Internally, the Earth Outreach team worked across Google to gather carbon accounting experts, pipeline software engineers, storytellers, and data visualization gurus to build the platform. We brought Google’s rich data inventories to the table, along with deep expertise in data analytics and user experience.

“GCoM identified where the data gaps were,” says Rebecca Moore, leader of the Earth Outreach team. “We met with their staff for hours and hours, and they helped connect us to different cities so we could deep dive face-to-face with those cities. GCoM helped us pull out the precise nuggets of information cities need.”

As with other Google information tools, the methodology used to source, aggregate, and distill the EIE data sets can be reviewed on the site.
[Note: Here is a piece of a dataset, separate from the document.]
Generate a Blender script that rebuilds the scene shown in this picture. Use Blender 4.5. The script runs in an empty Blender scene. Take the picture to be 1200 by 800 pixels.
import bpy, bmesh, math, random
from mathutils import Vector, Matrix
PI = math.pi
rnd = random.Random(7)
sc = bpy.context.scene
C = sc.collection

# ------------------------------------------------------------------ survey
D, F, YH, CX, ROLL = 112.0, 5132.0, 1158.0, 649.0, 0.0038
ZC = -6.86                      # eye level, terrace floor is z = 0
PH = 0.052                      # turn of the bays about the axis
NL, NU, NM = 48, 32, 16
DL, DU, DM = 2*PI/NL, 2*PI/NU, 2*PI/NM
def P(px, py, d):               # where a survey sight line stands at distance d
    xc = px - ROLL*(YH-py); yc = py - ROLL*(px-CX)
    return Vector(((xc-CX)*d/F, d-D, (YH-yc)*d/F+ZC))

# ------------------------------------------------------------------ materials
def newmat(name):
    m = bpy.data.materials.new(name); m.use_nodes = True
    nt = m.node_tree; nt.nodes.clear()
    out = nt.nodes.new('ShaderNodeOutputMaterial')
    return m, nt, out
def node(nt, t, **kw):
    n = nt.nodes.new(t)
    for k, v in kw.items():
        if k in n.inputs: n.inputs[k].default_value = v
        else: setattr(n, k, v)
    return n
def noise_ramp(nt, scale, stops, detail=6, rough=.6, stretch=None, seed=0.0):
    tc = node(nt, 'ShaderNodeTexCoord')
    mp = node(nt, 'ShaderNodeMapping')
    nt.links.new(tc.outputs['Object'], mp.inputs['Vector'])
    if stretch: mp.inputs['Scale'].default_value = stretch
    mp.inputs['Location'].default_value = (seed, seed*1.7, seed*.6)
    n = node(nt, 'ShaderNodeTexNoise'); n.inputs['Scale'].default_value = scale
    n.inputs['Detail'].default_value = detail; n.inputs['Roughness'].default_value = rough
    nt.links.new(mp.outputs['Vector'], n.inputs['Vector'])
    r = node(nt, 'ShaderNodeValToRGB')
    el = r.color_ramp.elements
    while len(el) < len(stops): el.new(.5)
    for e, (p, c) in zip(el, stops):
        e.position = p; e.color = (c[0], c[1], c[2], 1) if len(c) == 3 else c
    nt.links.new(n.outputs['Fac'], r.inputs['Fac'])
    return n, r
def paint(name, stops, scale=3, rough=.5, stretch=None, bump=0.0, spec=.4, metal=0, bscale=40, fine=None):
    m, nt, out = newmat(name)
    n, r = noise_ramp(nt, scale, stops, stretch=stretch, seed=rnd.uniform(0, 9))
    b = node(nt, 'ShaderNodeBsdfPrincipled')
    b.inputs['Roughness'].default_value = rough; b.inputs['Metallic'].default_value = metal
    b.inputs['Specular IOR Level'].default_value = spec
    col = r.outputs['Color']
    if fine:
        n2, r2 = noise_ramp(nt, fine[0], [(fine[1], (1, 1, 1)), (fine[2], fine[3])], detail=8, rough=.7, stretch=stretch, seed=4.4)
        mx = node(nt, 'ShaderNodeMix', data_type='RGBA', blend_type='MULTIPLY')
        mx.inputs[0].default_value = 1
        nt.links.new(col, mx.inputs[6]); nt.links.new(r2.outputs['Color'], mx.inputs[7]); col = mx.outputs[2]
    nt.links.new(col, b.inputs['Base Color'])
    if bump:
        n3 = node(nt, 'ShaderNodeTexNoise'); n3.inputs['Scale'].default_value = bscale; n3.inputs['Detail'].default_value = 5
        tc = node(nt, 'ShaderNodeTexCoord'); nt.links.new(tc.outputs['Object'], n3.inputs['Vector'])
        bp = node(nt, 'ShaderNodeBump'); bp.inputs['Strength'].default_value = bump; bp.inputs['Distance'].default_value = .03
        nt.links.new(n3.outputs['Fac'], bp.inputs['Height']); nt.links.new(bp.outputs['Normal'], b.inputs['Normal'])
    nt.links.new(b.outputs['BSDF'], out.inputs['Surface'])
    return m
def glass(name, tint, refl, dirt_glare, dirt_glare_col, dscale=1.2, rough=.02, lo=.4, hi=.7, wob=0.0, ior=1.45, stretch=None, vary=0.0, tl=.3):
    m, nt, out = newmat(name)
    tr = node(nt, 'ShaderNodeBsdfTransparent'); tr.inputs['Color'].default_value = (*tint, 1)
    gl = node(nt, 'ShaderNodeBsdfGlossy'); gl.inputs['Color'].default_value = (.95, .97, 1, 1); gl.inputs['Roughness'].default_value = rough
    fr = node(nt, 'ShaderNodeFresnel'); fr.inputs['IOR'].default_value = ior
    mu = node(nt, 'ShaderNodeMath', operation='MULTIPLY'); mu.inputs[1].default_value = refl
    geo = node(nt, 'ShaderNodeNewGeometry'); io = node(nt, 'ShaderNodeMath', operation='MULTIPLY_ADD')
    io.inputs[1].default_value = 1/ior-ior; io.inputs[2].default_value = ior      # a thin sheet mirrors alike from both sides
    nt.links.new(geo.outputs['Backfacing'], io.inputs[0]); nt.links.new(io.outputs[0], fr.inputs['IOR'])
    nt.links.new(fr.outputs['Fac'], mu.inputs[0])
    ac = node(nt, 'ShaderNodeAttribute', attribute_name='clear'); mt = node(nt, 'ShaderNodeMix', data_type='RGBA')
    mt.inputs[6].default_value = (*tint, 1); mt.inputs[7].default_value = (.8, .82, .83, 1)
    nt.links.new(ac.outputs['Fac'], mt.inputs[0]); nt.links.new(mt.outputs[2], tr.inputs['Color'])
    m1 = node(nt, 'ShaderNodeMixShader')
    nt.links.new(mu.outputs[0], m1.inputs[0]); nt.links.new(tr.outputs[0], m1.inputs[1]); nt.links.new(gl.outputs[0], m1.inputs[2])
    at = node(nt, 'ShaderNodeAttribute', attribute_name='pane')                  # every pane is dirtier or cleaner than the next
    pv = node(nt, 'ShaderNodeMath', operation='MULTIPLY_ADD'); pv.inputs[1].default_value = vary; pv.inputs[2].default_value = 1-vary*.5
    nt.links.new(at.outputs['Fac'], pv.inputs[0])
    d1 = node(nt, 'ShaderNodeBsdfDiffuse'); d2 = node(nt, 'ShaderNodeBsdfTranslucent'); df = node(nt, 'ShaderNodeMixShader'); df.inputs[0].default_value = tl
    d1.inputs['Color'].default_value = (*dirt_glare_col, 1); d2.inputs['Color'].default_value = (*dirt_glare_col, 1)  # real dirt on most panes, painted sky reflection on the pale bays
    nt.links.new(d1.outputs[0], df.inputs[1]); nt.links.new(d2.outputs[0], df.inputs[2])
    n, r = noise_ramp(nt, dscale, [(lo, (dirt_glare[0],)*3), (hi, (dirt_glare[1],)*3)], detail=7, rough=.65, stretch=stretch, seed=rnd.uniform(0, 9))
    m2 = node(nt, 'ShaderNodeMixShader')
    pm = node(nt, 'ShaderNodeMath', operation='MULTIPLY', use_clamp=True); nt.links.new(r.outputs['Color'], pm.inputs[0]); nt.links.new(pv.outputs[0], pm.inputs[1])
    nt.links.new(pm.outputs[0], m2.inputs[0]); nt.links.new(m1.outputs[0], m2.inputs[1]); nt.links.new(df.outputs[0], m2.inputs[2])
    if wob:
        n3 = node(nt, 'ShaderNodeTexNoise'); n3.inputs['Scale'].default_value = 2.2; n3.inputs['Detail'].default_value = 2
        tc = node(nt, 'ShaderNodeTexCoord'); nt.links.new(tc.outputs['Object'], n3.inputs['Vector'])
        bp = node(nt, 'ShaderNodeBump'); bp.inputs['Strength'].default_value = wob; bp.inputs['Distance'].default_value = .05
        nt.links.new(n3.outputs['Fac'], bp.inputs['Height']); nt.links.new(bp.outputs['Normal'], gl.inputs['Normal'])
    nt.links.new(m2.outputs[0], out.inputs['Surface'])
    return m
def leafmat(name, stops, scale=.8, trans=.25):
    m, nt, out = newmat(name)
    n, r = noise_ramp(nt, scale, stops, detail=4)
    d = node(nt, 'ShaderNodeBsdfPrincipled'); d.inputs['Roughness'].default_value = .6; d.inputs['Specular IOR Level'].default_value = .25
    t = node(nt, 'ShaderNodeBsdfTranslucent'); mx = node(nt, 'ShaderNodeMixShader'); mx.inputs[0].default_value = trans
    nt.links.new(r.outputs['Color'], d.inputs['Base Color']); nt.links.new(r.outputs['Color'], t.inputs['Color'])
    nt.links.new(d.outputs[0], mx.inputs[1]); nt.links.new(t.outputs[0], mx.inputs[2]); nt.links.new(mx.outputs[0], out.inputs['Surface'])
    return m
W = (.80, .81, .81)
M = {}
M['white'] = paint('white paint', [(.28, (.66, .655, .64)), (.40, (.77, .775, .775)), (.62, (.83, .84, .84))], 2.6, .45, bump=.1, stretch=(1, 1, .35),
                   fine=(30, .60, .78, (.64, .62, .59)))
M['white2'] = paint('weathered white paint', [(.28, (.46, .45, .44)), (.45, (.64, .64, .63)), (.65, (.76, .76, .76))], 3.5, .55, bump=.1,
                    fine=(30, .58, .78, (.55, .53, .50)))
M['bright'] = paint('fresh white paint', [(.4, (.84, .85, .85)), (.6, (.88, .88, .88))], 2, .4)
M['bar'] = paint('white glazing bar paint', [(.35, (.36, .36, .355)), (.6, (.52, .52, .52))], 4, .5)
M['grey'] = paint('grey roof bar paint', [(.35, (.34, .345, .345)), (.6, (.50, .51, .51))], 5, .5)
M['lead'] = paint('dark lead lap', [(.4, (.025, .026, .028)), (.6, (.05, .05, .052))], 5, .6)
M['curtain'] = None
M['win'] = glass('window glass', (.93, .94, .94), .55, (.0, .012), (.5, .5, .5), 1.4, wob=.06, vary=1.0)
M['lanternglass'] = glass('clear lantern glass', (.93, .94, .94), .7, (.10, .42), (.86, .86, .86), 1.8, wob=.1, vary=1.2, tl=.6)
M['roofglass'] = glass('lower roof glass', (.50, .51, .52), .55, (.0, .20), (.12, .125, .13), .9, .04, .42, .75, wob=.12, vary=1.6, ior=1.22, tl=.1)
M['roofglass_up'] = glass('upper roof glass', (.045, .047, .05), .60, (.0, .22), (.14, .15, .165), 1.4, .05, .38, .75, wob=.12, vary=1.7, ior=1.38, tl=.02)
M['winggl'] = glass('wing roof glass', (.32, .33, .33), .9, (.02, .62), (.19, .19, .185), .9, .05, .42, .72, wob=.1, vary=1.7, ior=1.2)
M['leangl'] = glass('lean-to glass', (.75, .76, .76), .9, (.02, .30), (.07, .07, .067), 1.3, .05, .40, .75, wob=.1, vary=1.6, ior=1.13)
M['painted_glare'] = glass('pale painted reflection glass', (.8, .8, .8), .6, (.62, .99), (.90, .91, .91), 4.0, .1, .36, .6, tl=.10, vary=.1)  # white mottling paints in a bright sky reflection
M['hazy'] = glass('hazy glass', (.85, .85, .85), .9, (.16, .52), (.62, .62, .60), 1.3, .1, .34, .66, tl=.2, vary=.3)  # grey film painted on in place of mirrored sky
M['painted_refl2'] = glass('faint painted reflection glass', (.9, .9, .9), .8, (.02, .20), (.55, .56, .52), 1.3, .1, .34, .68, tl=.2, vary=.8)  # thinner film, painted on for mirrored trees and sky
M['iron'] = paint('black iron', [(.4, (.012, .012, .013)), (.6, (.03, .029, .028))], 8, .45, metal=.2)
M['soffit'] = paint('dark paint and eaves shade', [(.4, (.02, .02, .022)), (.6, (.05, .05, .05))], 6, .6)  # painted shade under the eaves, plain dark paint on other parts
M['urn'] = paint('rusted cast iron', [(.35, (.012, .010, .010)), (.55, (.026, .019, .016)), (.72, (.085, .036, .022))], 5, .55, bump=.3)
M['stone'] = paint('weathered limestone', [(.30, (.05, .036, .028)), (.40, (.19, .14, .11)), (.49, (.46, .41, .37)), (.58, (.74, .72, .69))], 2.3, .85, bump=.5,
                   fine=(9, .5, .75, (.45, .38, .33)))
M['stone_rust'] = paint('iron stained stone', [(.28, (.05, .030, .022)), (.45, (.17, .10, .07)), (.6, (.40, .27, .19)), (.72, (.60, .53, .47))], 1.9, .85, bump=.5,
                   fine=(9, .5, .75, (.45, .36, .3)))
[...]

We also initiated a rigorous quality-assurance process months before launch.

One challenge we’ve faced is coordinating our data with the inventories of large cities, whose data is often inconsistently sourced and relies on varying methodologies. This is changing with the launch of the GCoM standard reporting framework. Through this standard, cities will be reporting the same information and in a standardized format. The goal of the EIE is to create a universal source aligned with this methodology so that all cities are working with the same level of information. This will be particularly useful for cities that lack the resources to effectively begin the assessment process.

At Google, we know this is the start of a very long narrative to provide thousands of cities with comprehensive, action-oriented data sets, and but one chapter in a longer climate-mitigation storyline. There is no end to the journey—just a goal to inspire action.

“Imagine what we could accomplish if every city in the world were engaged in the fight against climate change,” says Moore. “What would the world look like?”